=== INFORMATION SHOWN ===
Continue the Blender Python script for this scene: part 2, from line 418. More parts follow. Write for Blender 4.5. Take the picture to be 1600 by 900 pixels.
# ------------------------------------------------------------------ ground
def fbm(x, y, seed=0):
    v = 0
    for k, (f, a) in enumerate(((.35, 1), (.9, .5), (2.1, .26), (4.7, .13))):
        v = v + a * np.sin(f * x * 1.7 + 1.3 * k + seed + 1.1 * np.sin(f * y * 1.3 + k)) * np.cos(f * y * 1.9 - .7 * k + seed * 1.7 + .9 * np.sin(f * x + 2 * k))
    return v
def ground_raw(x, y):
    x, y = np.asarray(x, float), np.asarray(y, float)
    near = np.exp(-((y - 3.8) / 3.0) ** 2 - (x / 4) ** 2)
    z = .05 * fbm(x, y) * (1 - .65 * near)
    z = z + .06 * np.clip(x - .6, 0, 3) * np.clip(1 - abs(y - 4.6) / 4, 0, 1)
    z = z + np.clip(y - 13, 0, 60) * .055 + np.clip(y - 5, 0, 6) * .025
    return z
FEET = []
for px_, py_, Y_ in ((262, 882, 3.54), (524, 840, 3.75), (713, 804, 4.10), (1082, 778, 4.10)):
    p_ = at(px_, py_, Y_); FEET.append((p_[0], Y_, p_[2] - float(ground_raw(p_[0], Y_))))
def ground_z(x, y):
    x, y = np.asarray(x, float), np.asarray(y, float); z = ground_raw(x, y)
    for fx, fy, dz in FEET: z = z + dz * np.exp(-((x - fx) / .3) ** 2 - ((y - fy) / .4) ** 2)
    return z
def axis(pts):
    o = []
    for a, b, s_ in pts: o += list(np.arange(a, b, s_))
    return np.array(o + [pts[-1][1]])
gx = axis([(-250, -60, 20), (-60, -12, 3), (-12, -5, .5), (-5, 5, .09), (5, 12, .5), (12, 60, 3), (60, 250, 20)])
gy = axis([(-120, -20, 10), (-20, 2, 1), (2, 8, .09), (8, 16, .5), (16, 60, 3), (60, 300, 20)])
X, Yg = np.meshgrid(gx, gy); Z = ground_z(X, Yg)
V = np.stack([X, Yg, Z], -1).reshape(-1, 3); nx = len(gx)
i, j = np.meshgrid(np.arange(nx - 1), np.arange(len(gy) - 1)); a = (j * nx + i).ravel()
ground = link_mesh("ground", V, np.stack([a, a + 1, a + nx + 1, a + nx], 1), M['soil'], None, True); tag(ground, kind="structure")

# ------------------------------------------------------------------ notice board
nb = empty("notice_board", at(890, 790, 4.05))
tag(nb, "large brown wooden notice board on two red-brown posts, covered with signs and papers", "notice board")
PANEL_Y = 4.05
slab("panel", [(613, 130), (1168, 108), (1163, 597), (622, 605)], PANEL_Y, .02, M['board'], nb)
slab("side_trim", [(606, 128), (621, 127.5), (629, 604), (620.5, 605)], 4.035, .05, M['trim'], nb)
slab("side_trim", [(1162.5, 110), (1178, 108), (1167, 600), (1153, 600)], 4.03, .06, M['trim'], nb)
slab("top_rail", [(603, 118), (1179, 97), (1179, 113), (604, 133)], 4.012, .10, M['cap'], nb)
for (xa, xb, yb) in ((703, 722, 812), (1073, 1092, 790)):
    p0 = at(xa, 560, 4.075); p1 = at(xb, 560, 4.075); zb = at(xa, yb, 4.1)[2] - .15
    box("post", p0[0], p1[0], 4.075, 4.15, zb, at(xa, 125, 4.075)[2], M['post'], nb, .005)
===
WHAT TO DO: Would you copy out each line exactly as written?

WORKED ANSWER:
Continue the Blender Python script for this scene: part 2, from line 418. More parts follow. Write for Blender 4.5. Take the picture to be 1600 by 900 pixels.
# ------------------------------------------------------------------ ground
def fbm(x, y, seed=0):
    v = 0
    for k, (f, a) in enumerate(((.35, 1), (.9, .5), (2.1, .26), (4.7, .13))):
        v = v + a * np.sin(f * x * 1.7 + 1.3 * k + seed + 1.1 * np.sin(f * y * 1.3 + k)) * np.cos(f * y * 1.9 - .7 * k + seed * 1.7 + .9 * np.sin(f * x + 2 * k))
    return v
def ground_raw(x, y):
    x, y = np.asarray(x, float), np.asarray(y, float)
    near = np.exp(-((y - 3.8) / 3.0) ** 2 - (x / 4) ** 2)
    z = .05 * fbm(x, y) * (1 - .65 * near)
    z = z + .06 * np.clip(x - .6, 0, 3) * np.clip(1 - abs(y - 4.6) / 4, 0, 1)
    z = z + np.clip(y - 13, 0, 60) * .055 + np.clip(y - 5, 0, 6) * .025
    return z
FEET = []
for px_, py_, Y_ in ((262, 882, 3.54), (524, 840, 3.75), (713, 804, 4.10), (1082, 778, 4.10)):
    p_ = at(px_, py_, Y_); FEET.append((p_[0], Y_, p_[2] - float(ground_raw(p_[0], Y_))))
def ground_z(x, y):
    x, y = np.asarray(x, float), np.asarray(y, float); z = ground_raw(x, y)
    for fx, fy, dz in FEET: z = z + dz * np.exp(-((x - fx) / .3) ** 2 - ((y - fy) / .4) ** 2)
    return z
def axis(pts):
    o = []
    for a, b, s_ in pts: o += list(np.arange(a, b, s_))
    return np.array(o + [pts[-1][1]])
gx = axis([(-250, -60, 20), (-60, -12, 3), (-12, -5, .5), (-5, 5, .09), (5, 12, .5), (12, 60, 3), (60, 250, 20)])
gy = axis([(-120, -20, 10), (-20, 2, 1), (2, 8, .09), (8, 16, .5), (16, 60, 3), (60, 300, 20)])
X, Yg = np.meshgrid(gx, gy); Z = ground_z(X, Yg)
V = np.stack([X, Yg, Z], -1).reshape(-1, 3); nx = len(gx)
i, j = np.meshgrid(np.arange(nx - 1), np.arange(len(gy) - 1)); a = (j * nx + i).ravel()
ground = link_mesh("ground", V, np.stack([a, a + 1, a + nx + 1, a + nx], 1), M['soil'], None, True); tag(ground, kind="structure")

# ------------------------------------------------------------------ notice board
nb = empty("notice_board", at(890, 790, 4.05))
tag(nb, "large brown wooden notice board on two red-brown posts, covered with signs and papers", "notice board")
PANEL_Y = 4.05
slab("panel", [(613, 130), (1168, 108), (1163, 597), (622, 605)], PANEL_Y, .02, M['board'], nb)
slab("side_trim", [(606, 128), (621, 127.5), (629, 604), (620.5, 605)], 4.035, .05, M['trim'], nb)
slab("side_trim", [(1162.5, 110), (1178, 108), (1167, 600), (1153, 600)], 4.03, .06, M['trim'], nb)
slab("top_rail", [(603, 118), (1179, 97), (1179, 113), (604, 133)], 4.012, .10, M['cap'], nb)
for (xa, xb, yb) in ((703, 722, 812), (1073, 1092, 790)):
    p0 = at(xa, 560, 4.075); p1 = at(xb, 560, 4.075); zb = at(xa, yb, 4.1)[2] - .15
    box("post", p0[0], p1[0], 4.075, 4.15, zb, at(xa, 125, 4.075)[2], M['post'], nb, .005)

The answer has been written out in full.